イスラム教圏の女性が顔を隠す本当の理由
アラブをはじめ、イスラム教圏の国々の女性は、いつも体を寸分の隙もなく衣服で覆い、カフィエという四角い布を頭から肩まですっぽりと被って顔を隠します。
イスラム教には、女性は夫以外の前では素肌や顔をさらしてはいけないという戒律があり、彼女たちはこれをしっかり守って、外に出ているときだけでなく家の中にいるときも、ああして顔を隠しているのだそうです。
アラブの暑さは、文字通り「脳味噌を焼かれるような炎暑」(フリーマントル『革命家』)です。
そんな中で、すっぽりと全身を布で覆っていなければならないとは、ちょっと厳しすぎる戒律のように思えます。

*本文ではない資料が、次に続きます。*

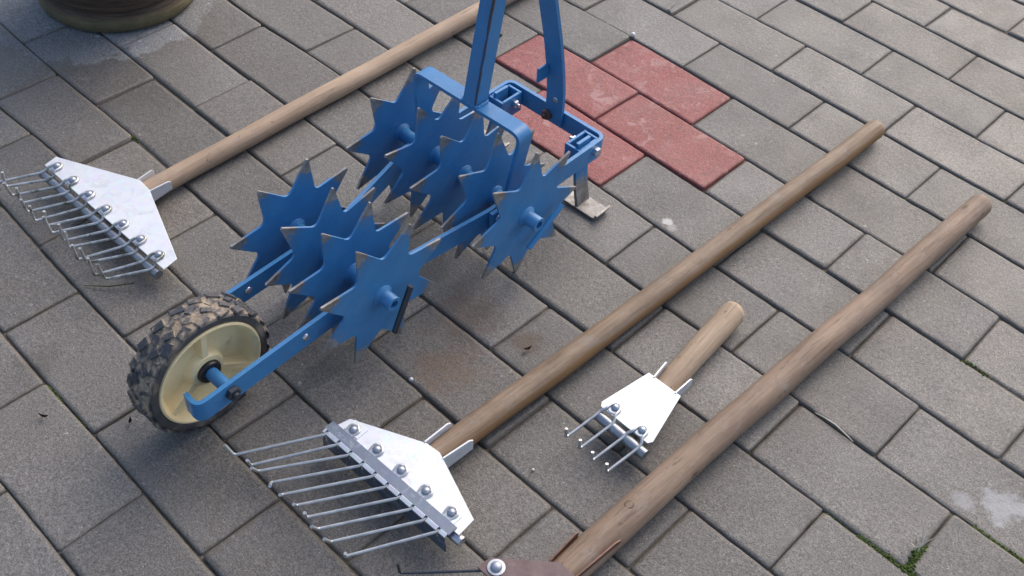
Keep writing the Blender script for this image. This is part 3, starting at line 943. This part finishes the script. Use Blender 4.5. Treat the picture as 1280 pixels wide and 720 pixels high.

ところが、イスラム教の聖典である『コーラン』には「顔を隠せ」などとは書かれていないのです。
ただ「美しいところは他人に見せないように」「胸には覆いをつけるように」とあるだけ。
それがどうしてああいう厳しいものになり、その上、誰もが逆らわずにきちんと守っているのでしょうか。
「美しいところといったら、私の場合は顔だわ」という女性の自尊心がそうさせてるのでは・・・と穿った見方もできますが、そうではないのです。
カフィエを被ったほうが涼しいから、あのようにしているのです。
衣服は、衣服内気候といって、外気とは違う温度と湿度の層をつくり、防寒の役を果たしてくれます。
しかし、それは寒い国でのこと。
炎暑の砂漠地帯では反対に、暑さをしのぐ働きをしてくれるわけです。
同時に、日焼けからも身を守ってくれます。
まさに、「所変われば品変わる」
厳しい戒律と思えたのは、生活の知恵から生まれた習慣だったのです。